Quant aux flûtes, hautbois, cithares, lyres, ils apparaissaient
notamment en contexte religieux.
La musique et les dieux
Comme
l’écriture, la musique est une manifestation du savoir humain. Son
importance dans la vie des communautés et des individus, a mené l’Homme
à la penser en rapport avec le divin. Seule une divinité pouvait être à
l’origine de sa création, un être supérieur en était le garant. Ainsi,
chaque civilisation a associé la musique à au moins une divinité.

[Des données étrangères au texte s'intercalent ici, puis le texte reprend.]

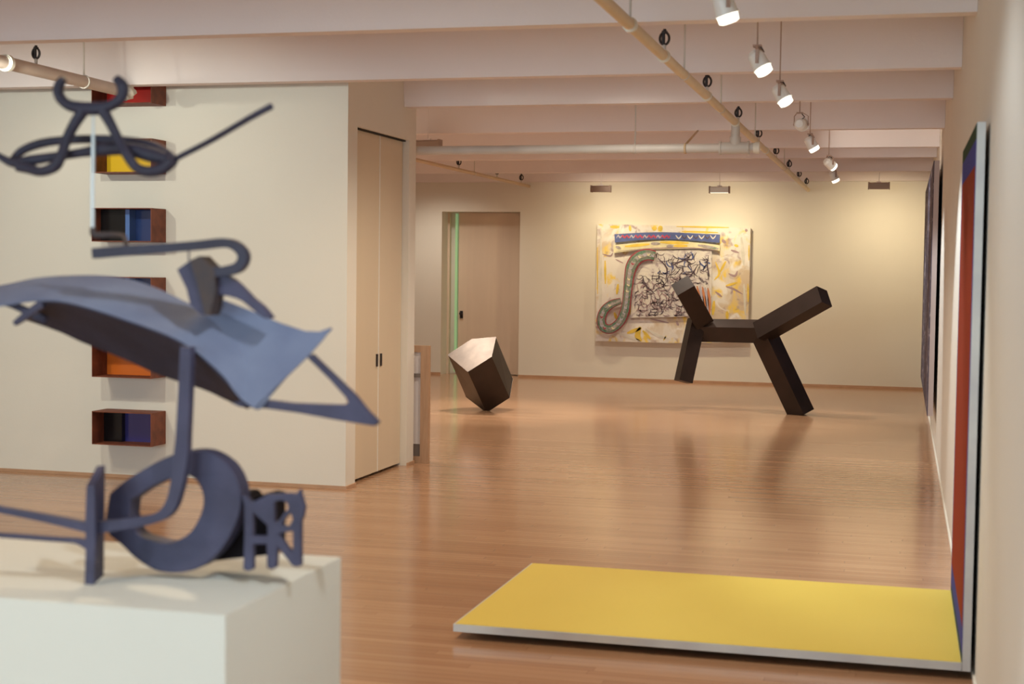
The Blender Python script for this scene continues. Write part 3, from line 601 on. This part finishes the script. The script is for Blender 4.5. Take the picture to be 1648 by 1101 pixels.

A Sumer, c’était le dieu de la sagesse, Enki (Ea chez les Akkadiens),
qui s’était vu attribué l’invention de la musique. En Egypte, la
musique était étroitement liée à Hathor, dont l’instrument de
prédilection était le sistre. Cybèle, la Grande déesse phrygienne, est
représentée tenant un tambourin. Cet attribut est aussi associé à
Astarté au Proche-Orient.
Dans le monde gréco-romain, plusieurs divinités sont associées au
domaine musical. Dionysos, Apollon et Hermès sont étroitement liés à la
musique. La musique est une composante indispensable du culte bachique.
Apollon est souvent représenté avec une cithare ou une lyre. Hermès
serait l’inventeur de la lyre, qu’il aurait fabriqué en utilisant la
carapace d’une tortue, ainsi que les cornes et les boyaux d’un taureau.
Les muses, déesses des arts, sont logiquement associées aussi à la
musique. Pan, le dieu mi humain, mi bouc, serait l’inventeur de la
flûte du même nom, créée en l’honneur de la nymphe Syrinx, et dont les
tuyaux de tailles décroissantes, étaient fabriqués à l’aide de roseaux.
Les dieux et déesses étaient donc à l’origine de la musique et des
instruments. La pratique de cet art était dès lors incontournable dans
les sanctuaires, lors des fêtes religieuses, des sacrifices et autres
rituels qui se tenaient dans les temples. Des musiciens et chanteurs
faisaient partie du personnel qui servait quotidiennement les divinités.